Politics

AFP: A century on, Armenian Genocide still strains international relations

A century on, World War I casts a haunting shadow far from the trenches of western Europe, having spawned two crises that still strain international relations: the Israeli-Palestinian conflict and the Armenian genocide, AFP writes. Excerpts from the article are provided below: 

When Ottoman Sultan Mehmed V declared “holy war” on Britain, France and Russia on November 24, 1914, his five-century-old empire was already in decline and had lost most of its European territory.

Convinced that Germany, an ally, was destined for a speedy victory, the empire’s governing “Young Turks” movement saw the war as a chance to consolidate its grip on power, block the economic rise of London and Paris, and reclaim central Asia.

The Ottoman army inflicted a brutal defeat on British and French forces on the strategic Gallipoli peninsula during the Dardanelles campaign in 1915, but its war turned into a nightmare on the eastern front against Russia.

Tens of thousands of soldiers died in battles that drew in Armenian fighters who fought alongside Russian troops in a bid to cast off Ottoman rule.

Defeated by Russia in Armenia and the Caucasus, the Ottomans responded by attacking the Armenian minority in their midst.

“There are two alternatives: either the Armenians will liquidate the Turks, or the Turks will liquidate them,” an Ottoman official, Mehmed Resid, wrote in his memoirs.

“Faced with the need to choose, I did not hesitate long. Before they do away with us, we will get rid of them.”

The arrest and massacre of 2,000 Armenian leaders in Istanbul on April 24, 1915 began what is described as the first genocide of the 20th century – although modern-day Turkey categorically refutes the term.

In less than a year, hundreds of thousands were forcibly displaced, their possessions seized and many of them killed.

A century on, the mass killings continue to fuel a bitter controversy, regularly upsetting relations between Turkey and the West.

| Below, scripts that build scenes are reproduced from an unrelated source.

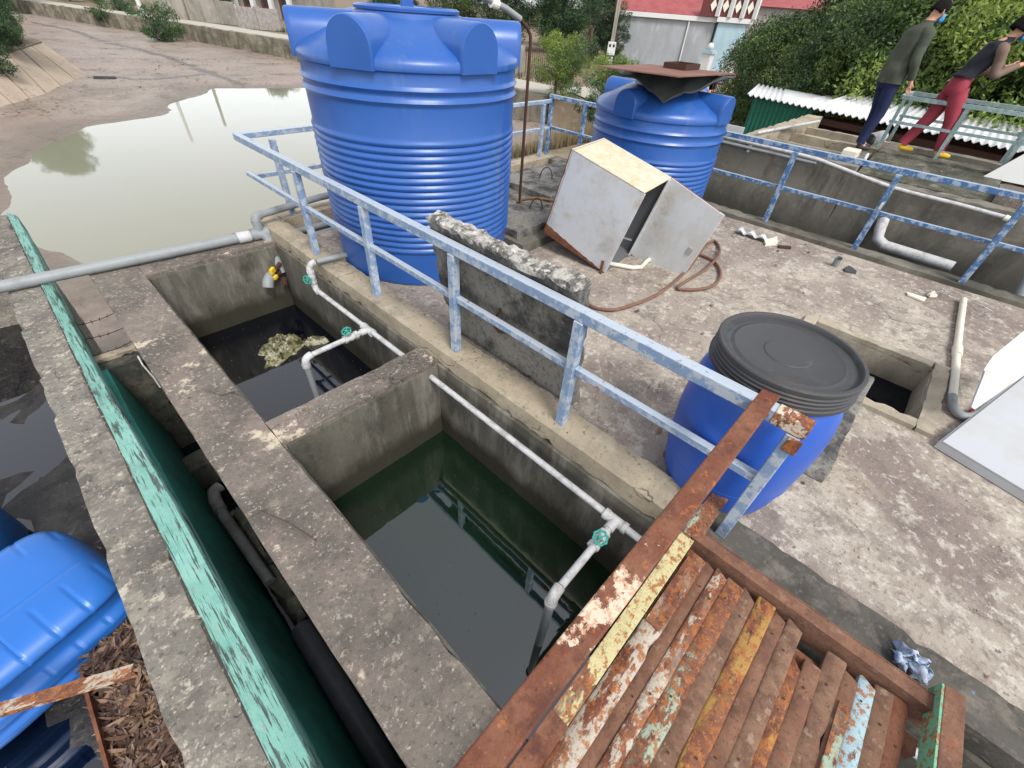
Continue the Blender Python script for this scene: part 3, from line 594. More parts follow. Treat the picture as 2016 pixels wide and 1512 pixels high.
# ------------------------------------------------------------------ water tanks
def tank(c, r, zb, H, lobe_off, label, sc=1.0, lid=True, nl=6):
    """H: dict of heights above zb"""
    t = thing('water_tank', label, 'water tank', (c[0], c[1], zb), 'ribbed blue plastic water tanks')
    pr = [(r*.93, 0), (r*.955, .012), (r*.96, .05), (r*.965, H['r0'])]
    n = H['n']; dz = (H['r1']-H['r0'])/n
    for k in range(n):
        for q in range(6):
            z = H['r0']+dz*(k+q/6); pr.append((r*(.968+.012*k/n)+.0155*sc*math.sin(math.pi*q/6)**1.1 if q else r*(.968+.012*k/n), z))
    pr += [(r*.982, H['r1']+.01), (r*.984, H['b2']-.035)]
    for zz in (H['b2'], H['b1']):
        pr += [(r*.984, zz-.028), (r*.99, zz-.018), (r*1.006, zz), (r*.99, zz+.018), (r*.984, zz+.028)]
    pr += [(r*.988, H['sh']-.01), (r*1.004, H['sh']), (r*1.008, H['sh']+.03), (r*.995, H['sh']+.055), (r*.955, H['sh']+.085), (r*.52, H['nk']-.035), (r*.485, H['nk']-.03), (r*.478, H['nk']-.005)]
    body = B().lathe(pr, (0, 0, 0), 96)
    obj('tank_body', body, 'tankblue', t, smooth=38, local=True)
    for k in range(nl):
        a = math.atan2(-c[1], -c[0])+R(lobe_off+360/nl*k); u = Vector((math.cos(a), math.sin(a), 0)); v = Vector((-u.y, u.x, 0))
        b = B(); vs = []
        wl_ = H['lw']; zt = H['lt']; zc = zt-wl_
        secs = [(r*.36, 1.0), (r*.55, 1.0), (r*.8, 1.0), (r*.985, 1.0), (r*1.022, .985), (r*1.032, .95)]
        ns = 14
        for (rr, s_) in secs:
            ring = [(-wl_*s_, H['sh']-.005)]+[(-wl_*s_*math.cos(math.pi*q/ns), zc+wl_*s_*math.sin(math.pi*q/ns)) for q in range(ns+1)]+[(wl_*s_, H['sh']-.005)]
            for (x, z) in ring: vs.append(u*(rr*(1 if rr < r else 1)-.5*(x*x)/r*(rr > r*.9))+v*x+Vector((0, 0, z)))
        m_ = ns+3
        fs = [(i*m_+k2, (i+1)*m_+k2, (i+1)*m_+k2+1, i*m_+k2+1) for i in range(len(secs)-1) for k2 in range(m_-1)]
        fs.append(tuple((len(secs)-1)*m_+q for q in range(m_))); fs.append(tuple(range(m_-1, -1, -1)))
        b.add(vs, fs); obj('shoulder_lobe', b, 'tankblue', t, smooth=50, local=True)
    if lid:
        z = H['nk']
        lb_ = obj('lid', B().lathe([(r*.44, z-.02), (r*.44, z), (r*.46, z+.004), (r*.462, z+.02), (r*.44, z+.03), (r*.415, z+.032), (r*.40, z+.02), (r*.2, z+.028), (.02, z+.032)], (0, 0, 0), 64), 'tankblue', t, smooth=40, local=True)
        obj('lid_grip', B().box(-.05, .05, -.018, .018, z+.025, z+.07), 'tankblue', lb_, bevel=.006)
    return t
T1 = (2.54, 3.52); T2 = (5.27, 2.65)
tank(T1, .845, -.05, dict(r0=.30, r1=1.17, n=17, b2=1.40, b1=1.47, sh=1.575, nk=1.86, lw=.16, lt=1.85), 33-60, 'big blue ribbed water tank behind the faded railing, closest to the camera')
tank(T2, .735, -.05, dict(r0=.25, r1=.80, n=11, b2=.96, b1=1.05, sh=1.15, nk=1.42, lw=.125, lt=1.39), -30, 'smaller blue ribbed water tank with a rusty sheet and black tarp on its top', .9, True, 4)
# feed pipe from the ground over the tank
vp = thing('feed_pipe', 'tall rusty feed pipe bending over to a grey run and tap above the big tank', 'pipe', (3.9, 3.45, .1))
obj('riser', B().tube([(3.92, 3.49, .06), (3.92, 3.49, 1.60), (3.915, 3.49, 1.68), (3.88, 3.50, 1.735), (3.78, 3.51, 1.80)], .016, 10), 'rebar', vp, smooth=60)
obj('pvc_run', B().tube([(3.78, 3.51, 1.80), (3.60, 3.52, 1.865), (3.28, 3.54, 1.945), (2.75, 3.56, 1.98), (2.70, 3.56, 1.93)], .024, 12), 'pvc', vp, smooth=60)
tapo = obj('tap', B().tube([(3.42, 3.53, 1.90), (3.50, 3.525, 1.888)], .036, 12).tube([(3.46, 3.53, 1.90), (3.46, 3.53, 1.955)], .014, 8), 'pvccream', vp)
obj('tap_handle', B().bar((3.42, 3.53, 1.965), (3.52, 3.53, 1.955), .02, .02), 'pvccream', tapo)
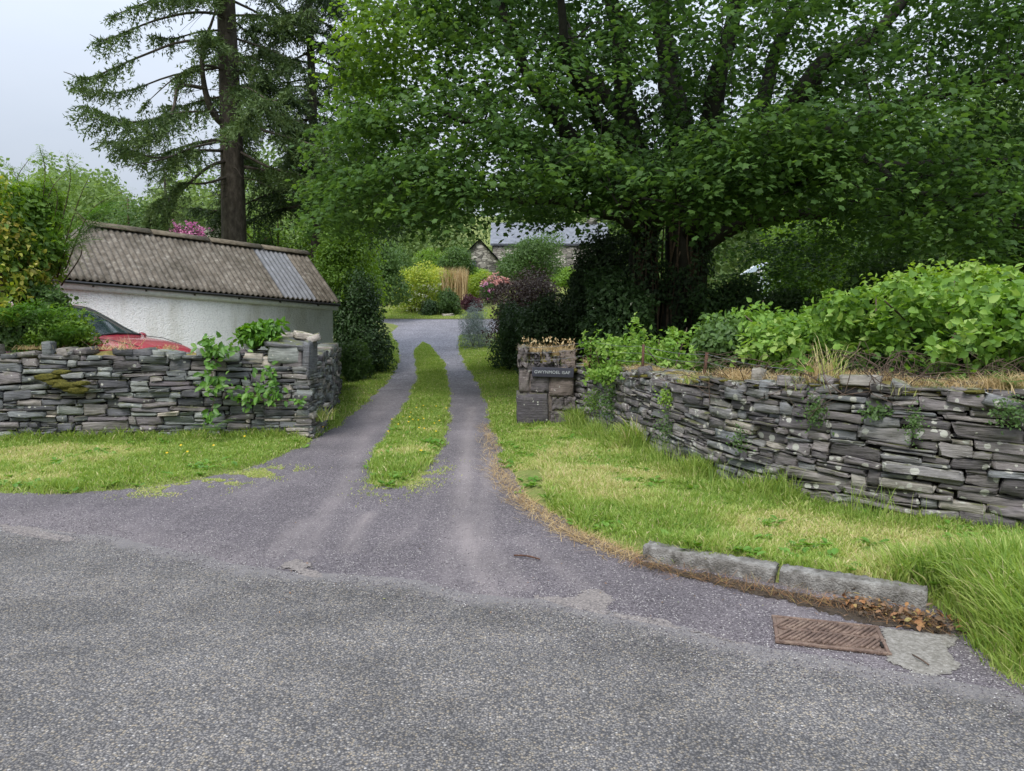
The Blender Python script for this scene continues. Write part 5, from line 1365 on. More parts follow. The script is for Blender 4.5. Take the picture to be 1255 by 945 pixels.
# ------------------------------------------------------------------ spruces
T_NEEDLE = (np.array([[0, 0, 0], [.25, .13, 0], [.6, .10, 0], [1, 0, 0], [.6, -.10, 0], [.25, -.13, 0]]), np.array([[0, 3, 2, 1], [0, 5, 4, 3]]))
def spruce(label, bx, by, H, r_base, zlow, reach, nb, seed, lean=0, extra=(), dens=1.0, side_bias=None, tint=(0, .9), needle=.115):
    r = np.random.default_rng(seed)
    g0 = float(hgt(bx, by)); root = empty('spruce_tree', (bx, by, g0), label, 'tree')
    tr = np.array([(bx + lean * t * H + .08 * math.sin(t * 5), by, g0 - .2 + t * H) for t in np.linspace(0, 1, 14)])
    mb = MB(); mb.tube(tr, r_base * (1 - np.linspace(0, 1, 14)) ** .8 + .03, 12)
    bb = MB(); pts_all, dir_all, tl = [], [], []
    def branch(pts, r0, foli=.25, tw_scale=1.0, t0=.5):
        c = cr(pts, 4); m = len(c); bb.tube(c, np.linspace(r0, .008, m), 5, cap=False)
        seg = np.linalg.norm(np.diff(c, axis=0), axis=1).sum()
        nt = int(seg * (34 if seed == 31 else 30) * dens)
        for k in range(nt):
            u = foli + (1 - foli) * r.random() ** .8
            if vnoise(c[int(u * (m - 1))] * 1.1 + seed) < (.29 if seed == 31 else .2): continue
            i = u * (m - 1); i0 = int(min(i, m - 2)); q = c[i0] + (c[i0 + 1] - c[i0]) * (i - i0); tn = unit(c[i0 + 1] - c[i0])
            sd = unit(np.cross(tn, [0, 0, 1.])) * r.choice([-1, 1])
            ln = (.5 + .35 * math.sin(math.pi * u)) * r.uniform(.5, 1.2) * tw_scale * (1.15 - .5 * u)
            d = unit(sd * .75 + tn * r.uniform(.1, .8) + r.normal(size=3) * .2 + [0, 0, -.35])
            nn_ = max(4, int(ln / .05)); s = np.linspace(.03, 1, nn_)
            path = q + d * (s * ln)[:, None] + np.array([0, 0, -1]) * (.38 * ln * s ** 2)[:, None]
            pts_all.append(path); dd = unit(np.tile(d, (nn_, 1)) + r.normal(size=(nn_, 3)) * .55 - [0, 0, .25]); dir_all.append(dd)
            tl.append(np.clip(np.full(nn_, t0 + r.normal() * .12) + .25 * s + r.normal(size=nn_) * .05, 0, 1))
    for k in range(nb):
        t = (k + r.random()) / nb; z = zlow + (H * .97 - zlow) * t
        if side_bias is not None: a = side_bias(r)
        else: a = k * 2.4 + r.normal() * .4
        L = reach * (1 - t) ** .5 * r.uniform(.35, 1.15) + .4
        i = z / H; b0 = np.array([bx + lean * z, by, g0 + z]); d = np.array([math.cos(a), math.sin(a), 0])
        sag = r.uniform(.12, .3)
        pts = [b0, b0 + d * L * .35 + [0, 0, -sag * .3 * L], b0 + d * L * .7 + [0, 0, -sag * .8 * L], b0 + d * L + [0, 0, -sag * .75 * L]]
        branch(pts, .02 + .03 * (1 - t) * r.uniform(.6, 1.3), .16, r.uniform(.7, 1.4) * (1 - .4 * t))
    for pts, r0, fo in extra: branch(pts, r0, fo, .9, .55)
    # bare dead twigs near the trunk
    for k in range(int(nb * .9)):
        z = r.uniform(zlow * .8, H * .6); a = r.uniform(0, 6.28); L = r.uniform(.5, 1.8); b0 = np.array([bx + lean * z, by, g0 + z]); d = np.array([math.cos(a), math.sin(a), 0])
        bb.tube(cr([b0, b0 + d * L * .5 + [0, 0, -.1], b0 + d * L + [0, 0, -.3 * L]], 2), [.014, .01, .008, .006, .004], 4, cap=False)
    mb.build('trunk', M['bark_spruce'], root, True); bb.build('branches', M['bark_spruce'], root)
    Pp = np.concatenate(pts_all); Dd = np.concatenate(dir_all); tt = tint[0] + (tint[1] - tint[0]) * np.concatenate(tl)
    n = len(Pp); Pp = np.repeat(Pp, 2, 0); Dd = unit(np.repeat(Dd, 2, 0) + r.normal(size=(2 * n, 3)) * .4); tt = np.repeat(tt, 2)
    leaves('crown', Pp, unit(r.normal(size=Pp.shape) + [0, 0, .7]), Dd, needle * r.uniform(.7, 1.3, len(Pp)), T_NEEDLE, tt, M['spruce'], root)
    return root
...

Armenians, backed by many historians and a growing number of foreign parliaments, say up to 1.5 million of their kin were systematically killed in the dying days of the Ottoman Empire.

Turkey admits large scale massacres took place, but says they were perpetrated in self-defence against the Russian threat. Overall it says 500,000 died in fighting and of starvation.

The Armenian academic Ruben Safrastyan rejects the Turkish arguments.

“Massacres of Armenians took place well before World War I,” he argues. “The war was simply a good excuse to carry out a criminal plan.”

“For us the question is just as painful as it was 100 years ago,” said the vice-president of the Armenian national assembly, Edward Sharmazanov. “Turkey needs to end its policy of denial and apologize to the Armenian people.”

There have been gradual signs of change in Turkey, with Foreign Minister Ahmet Davutoglu last year calling the events of 1915-16 a “mistake” and an “inhuman act” during a trip to the Armenian capital, Yerevan.

“In recent years there have been commemorations in Turkey, university conferences. It’s a small revolution,” said Turkish analyst Burcu Gultekin Punsmann.

“A pretty deep process of revision is underway in Turkish society, even if it is not yet obvious at the political level,” he said.